Veteran actor, awarded Olivier for lifetime achievement, says cost must not prohibit putting ‘bums on seats’

Sir Derek Jacobi with his lifetime achievement award. Photograph: David M Benett/Getty Images

Sir Derek Jacobi has criticised the cost of ticket prices for theatre, saying that their exorbitance is making it an “elitist” pursuit. Theatre, he argued, should be open to all and “part of our blood and bones” instead.

Jacobi, 84, was honoured with a lifetime achievement prize at the Olivier awards ceremony on Sunday night at the Royal Albert Hall in London.

When he first became a passionate theatregoer, “it was much easier” to see plays cheaply, he said. The rise in prices is one of the biggest changes he had seen in the theatre industry over his career, he continued. “I’m not on the production side, the business side, so perhaps I’m talking through my hat but when they say it’s £150 for a seat in the stalls, I understand that – and it shocks me,” he said.

The most expensive ticket at A Little Life, which has just begun its run at the Harold Pinter theatre with James Norton in the cast, is £195. But prices for some of today’s most popular West End shows are more than double that quoted by Jacobi. Cabaret, which picked up seven awards at last year’s Oliviers, has tickets for £300 and so does A Streetcar Named Desire, which won the award for best revival at this year’s ceremony. There are “on stage” seats for A Little Life from £25, and ticket prices for Cabaret start at £30. A representative for A Streetcar Named Desire said that 83% of all its tickets have been sold at £100 or under.

Last year there was an outcry when the West End production Cock operated a “dynamic pricing” ticketing model that saw the cost of a seat rise to £400. Research by the Stage newspaper in 2017 revealed that the most expensive tickets for more than half of West End shows were above £100. Data collected by the Society of London Theatre for 2019 found that the average ticket price for its member venues, which include all of the commercial West End and London’s leading subsidised theatres, was £52.17.

“I’m not an economist – I don’t know the basics of how a theatre survives without money but it certainly can’t survive without bums on seats either,” said Jacobi. “And if the money is prohibitive to bums on seats then we’re up shit creek without a paddle.”

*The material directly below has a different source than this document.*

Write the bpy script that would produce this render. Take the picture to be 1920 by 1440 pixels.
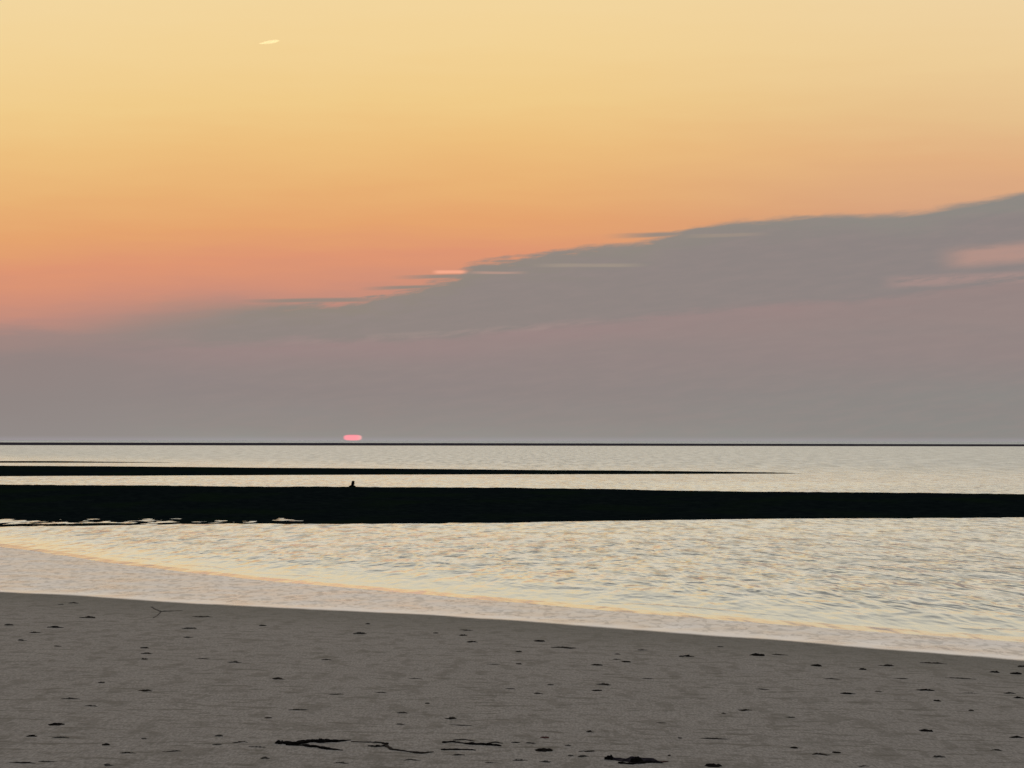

The cost of living crisis meant theatregoing was at particular risk of becoming elitist, said Jacobi, who said he was very conscious, “particularly in these straitened times, of [theatregoers] thinking more than twice about using your hard-earned money to go and enjoy yourself”.

Jacobi, who was one of the first actors to appear with Laurence Olivier’s fledgling National Theatre company in the 1960s, has won the best actor Olivier award twice, for his performances in Cyrano de Bergerac in 1983 and Twelfth Night in 2009. In 2016 he played Romeo’s contemporary Mercutio in a West End production of Romeo and Juliet directed by Kenneth Branagh. Jacobi was 77 at the time. “Age-blind” casting has also been adopted by the Royal Shakespeare Company for their forthcoming production of As You Like It, which will star 72-year-old Geraldine James as Rosalind. “If they can do it, then fine,” said Jacobi of older actors playing characters who are younger than them. He had initially resisted the idea of playing Mercutio, he said: “But after the first couple of minutes, age doesn’t matter.